* START Source excerpt *

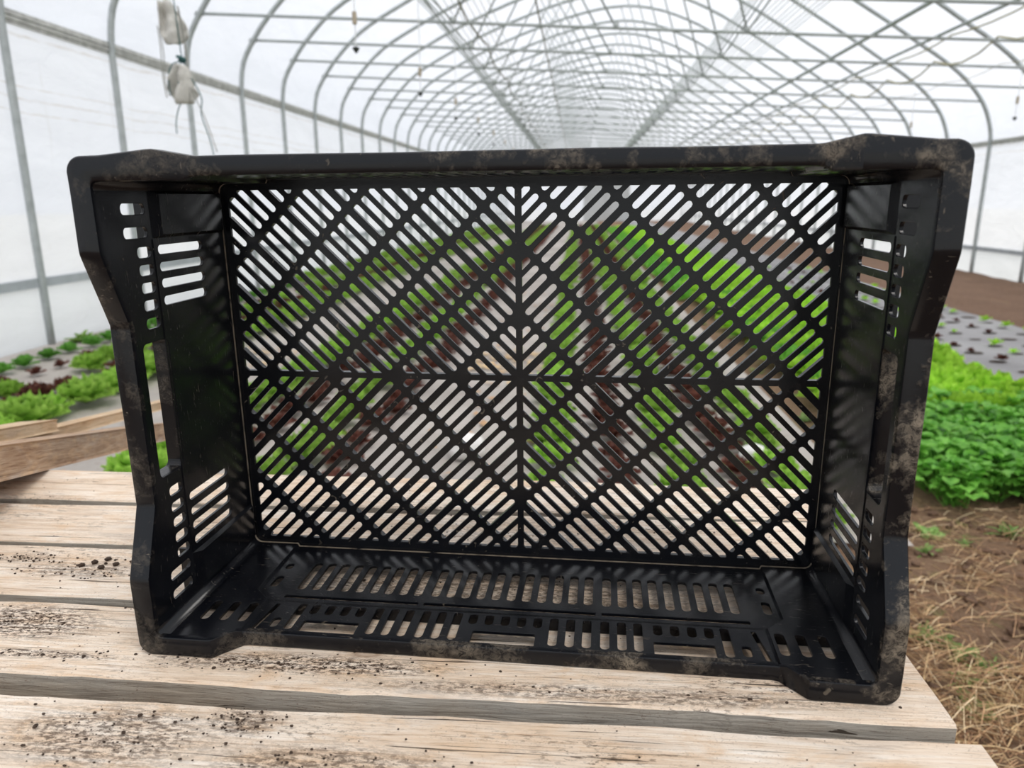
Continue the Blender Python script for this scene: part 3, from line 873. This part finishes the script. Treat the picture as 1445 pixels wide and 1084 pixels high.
for k in range(260):
    x = rnd.uniform(-.75, -.2) if k % 3 else rnd.uniform(-2.6, -1.95); y = rnd.uniform(2.7, 9) if k % 2 else rnd.gauss(5.0, .25); r_ = rnd.uniform(.012, .035)
    a = rnd.random() * 6
    mb.add([(x + r_ * cos(a + j * 1.57) * (1.6 if j % 2 else .7), y + r_ * sin(a + j * 1.57) * (1.6 if j % 2 else .7), .034 + .008 * rnd.random()) for j in range(4)], [(0, 1, 2, 3)], k % 2)
tag(mb.build('dry_leaves', [M_STRAW[0], M_STRAW[1]]), 'dry tan leaves scattered on the fabric paths between the lettuce rows', 'leaves', kind='stuff')

# straw over the soil at lower right
mb = MB()
rnd = random.Random(5)
for k in range(36000):
    x = rnd.uniform(-0.1, 2.0); y = rnd.uniform(0.45, 2.65)
    if y > 2.25 and x < 1.15: continue
    dens = 0.35 + 0.65 * (noise.noise(Vector((x * 2.5, y * 2.5, 0))) + .4)
    if y > 2.0: dens *= .35
    if y < 1.6: dens += .35
    if rnd.random() > dens * (.35 if noise.noise(Vector((x * 6, y * 6, 7))) < -.05 else 1): continue
    L = rnd.uniform(.03, .14); a = rnd.uniform(0, pi); tilt = rnd.uniform(-.35, .45)
    z = 0.006 + max(0, rnd.gauss(.008, .012)) + 0.05 * max(0, min(1, (2.0 - y) / .8)) * rnd.random()
    r = rnd.uniform(.0005, .0013)
    dx, dy, dz = L / 2 * cos(a), L / 2 * sin(a), L / 2 * sin(tilt) * .5
    b = rnd.uniform(-.012, .012)
    mb.tube([(x - dx, y - dy, max(.004, z - dz)), (x + b, y + b, z + .006), (x + dx, y + dy, max(.004, z + dz))], r, 3, False, rnd.choice((0, 0, 1, 1, 2, 3)))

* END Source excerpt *

Every line should be retyped exactly, with the pictures omitted.

* _Exercise output_
Continue the Blender Python script for this scene: part 3, from line 873. This part finishes the script. Treat the picture as 1445 pixels wide and 1084 pixels high.
for k in range(260):
    x = rnd.uniform(-.75, -.2) if k % 3 else rnd.uniform(-2.6, -1.95); y = rnd.uniform(2.7, 9) if k % 2 else rnd.gauss(5.0, .25); r_ = rnd.uniform(.012, .035)
    a = rnd.random() * 6
    mb.add([(x + r_ * cos(a + j * 1.57) * (1.6 if j % 2 else .7), y + r_ * sin(a + j * 1.57) * (1.6 if j % 2 else .7), .034 + .008 * rnd.random()) for j in range(4)], [(0, 1, 2, 3)], k % 2)
tag(mb.build('dry_leaves', [M_STRAW[0], M_STRAW[1]]), 'dry tan leaves scattered on the fabric paths between the lettuce rows', 'leaves', kind='stuff')

# straw over the soil at lower right
mb = MB()
rnd = random.Random(5)
for k in range(36000):
    x = rnd.uniform(-0.1, 2.0); y = rnd.uniform(0.45, 2.65)
    if y > 2.25 and x < 1.15: continue
    dens = 0.35 + 0.65 * (noise.noise(Vector((x * 2.5, y * 2.5, 0))) + .4)
    if y > 2.0: dens *= .35
    if y < 1.6: dens += .35
    if rnd.random() > dens * (.35 if noise.noise(Vector((x * 6, y * 6, 7))) < -.05 else 1): continue
    L = rnd.uniform(.03, .14); a = rnd.uniform(0, pi); tilt = rnd.uniform(-.35, .45)
    z = 0.006 + max(0, rnd.gauss(.008, .012)) + 0.05 * max(0, min(1, (2.0 - y) / .8)) * rnd.random()
    r = rnd.uniform(.0005, .0013)
    dx, dy, dz = L / 2 * cos(a), L / 2 * sin(a), L / 2 * sin(tilt) * .5
    b = rnd.uniform(-.012, .012)
    mb.tube([(x - dx, y - dy, max(.004, z - dz)), (x + b, y + b, z + .006), (x + dx, y + dy, max(.004, z + dz))], r, 3, False, rnd.choice((0, 0, 1, 1, 2, 3)))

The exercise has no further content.